→ **GOAL**: Without the pictures, set down every line of the data exactly.

----

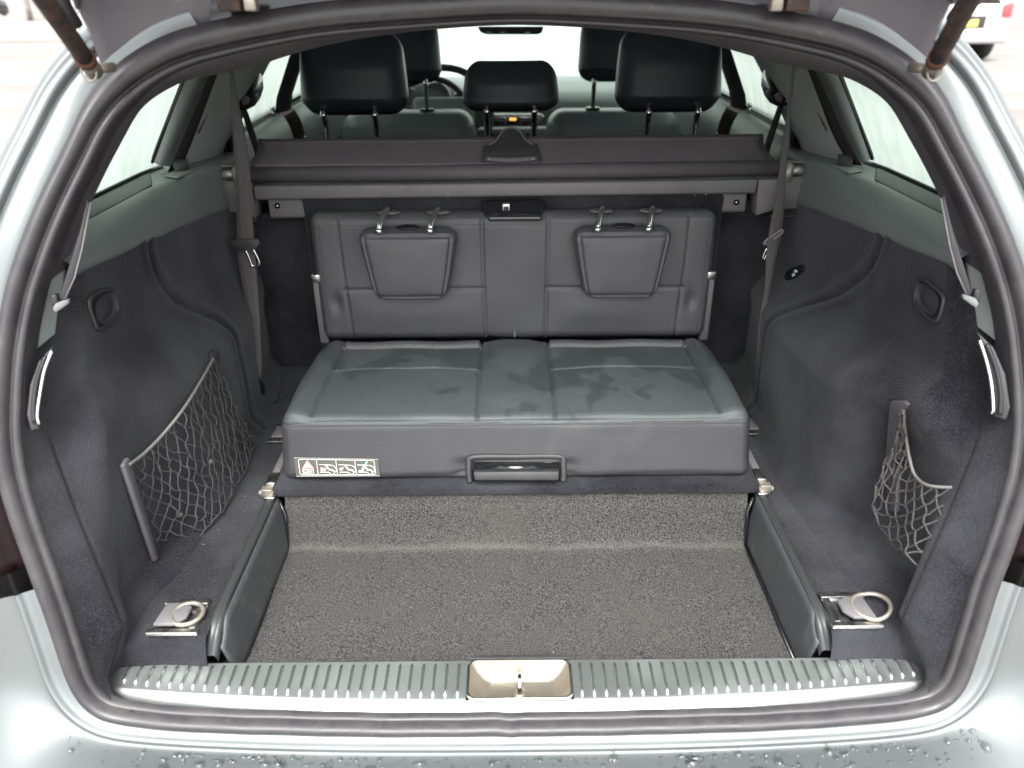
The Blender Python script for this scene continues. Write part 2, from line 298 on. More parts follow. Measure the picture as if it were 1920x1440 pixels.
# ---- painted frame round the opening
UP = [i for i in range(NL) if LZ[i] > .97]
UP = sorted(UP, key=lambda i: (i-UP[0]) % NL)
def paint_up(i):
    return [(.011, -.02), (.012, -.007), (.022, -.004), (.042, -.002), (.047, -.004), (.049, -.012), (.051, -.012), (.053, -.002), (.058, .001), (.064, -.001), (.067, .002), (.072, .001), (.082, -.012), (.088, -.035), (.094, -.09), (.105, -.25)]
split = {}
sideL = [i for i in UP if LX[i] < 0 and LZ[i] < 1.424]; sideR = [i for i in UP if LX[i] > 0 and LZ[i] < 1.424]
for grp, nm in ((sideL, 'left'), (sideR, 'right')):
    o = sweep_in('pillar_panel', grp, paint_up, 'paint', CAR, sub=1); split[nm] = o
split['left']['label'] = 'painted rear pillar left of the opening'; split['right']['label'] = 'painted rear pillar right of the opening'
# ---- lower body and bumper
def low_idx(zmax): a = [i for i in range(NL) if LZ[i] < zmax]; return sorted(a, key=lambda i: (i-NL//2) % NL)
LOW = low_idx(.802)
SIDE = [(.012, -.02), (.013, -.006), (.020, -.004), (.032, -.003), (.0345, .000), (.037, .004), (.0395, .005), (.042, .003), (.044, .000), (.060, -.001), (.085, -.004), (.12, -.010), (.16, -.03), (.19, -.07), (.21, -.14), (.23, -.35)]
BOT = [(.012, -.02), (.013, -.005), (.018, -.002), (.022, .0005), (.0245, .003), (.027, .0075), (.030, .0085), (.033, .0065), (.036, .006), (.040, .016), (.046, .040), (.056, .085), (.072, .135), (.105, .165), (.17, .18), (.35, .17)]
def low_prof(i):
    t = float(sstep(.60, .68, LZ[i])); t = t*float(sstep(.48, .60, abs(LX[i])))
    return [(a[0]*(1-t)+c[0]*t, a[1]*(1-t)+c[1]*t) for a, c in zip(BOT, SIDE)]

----

→ **RESULT FOR THIS EXERCISE**:
The Blender Python script for this scene continues. Write part 2, from line 298 on. More parts follow. Measure the picture as if it were 1920x1440 pixels.
# ---- painted frame round the opening
UP = [i for i in range(NL) if LZ[i] > .97]
UP = sorted(UP, key=lambda i: (i-UP[0]) % NL)
def paint_up(i):
    return [(.011, -.02), (.012, -.007), (.022, -.004), (.042, -.002), (.047, -.004), (.049, -.012), (.051, -.012), (.053, -.002), (.058, .001), (.064, -.001), (.067, .002), (.072, .001), (.082, -.012), (.088, -.035), (.094, -.09), (.105, -.25)]
split = {}
sideL = [i for i in UP if LX[i] < 0 and LZ[i] < 1.424]; sideR = [i for i in UP if LX[i] > 0 and LZ[i] < 1.424]
for grp, nm in ((sideL, 'left'), (sideR, 'right')):
    o = sweep_in('pillar_panel', grp, paint_up, 'paint', CAR, sub=1); split[nm] = o
split['left']['label'] = 'painted rear pillar left of the opening'; split['right']['label'] = 'painted rear pillar right of the opening'
# ---- lower body and bumper
def low_idx(zmax): a = [i for i in range(NL) if LZ[i] < zmax]; return sorted(a, key=lambda i: (i-NL//2) % NL)
LOW = low_idx(.802)
SIDE = [(.012, -.02), (.013, -.006), (.020, -.004), (.032, -.003), (.0345, .000), (.037, .004), (.0395, .005), (.042, .003), (.044, .000), (.060, -.001), (.085, -.004), (.12, -.010), (.16, -.03), (.19, -.07), (.21, -.14), (.23, -.35)]
BOT = [(.012, -.02), (.013, -.005), (.018, -.002), (.022, .0005), (.0245, .003), (.027, .0075), (.030, .0085), (.033, .0065), (.036, .006), (.040, .016), (.046, .040), (.056, .085), (.072, .135), (.105, .165), (.17, .18), (.35, .17)]
def low_prof(i):
    t = float(sstep(.60, .68, LZ[i])); t = t*float(sstep(.48, .60, abs(LX[i])))
    return [(a[0]*(1-t)+c[0]*t, a[1]*(1-t)+c[1]*t) for a, c in zip(BOT, SIDE)]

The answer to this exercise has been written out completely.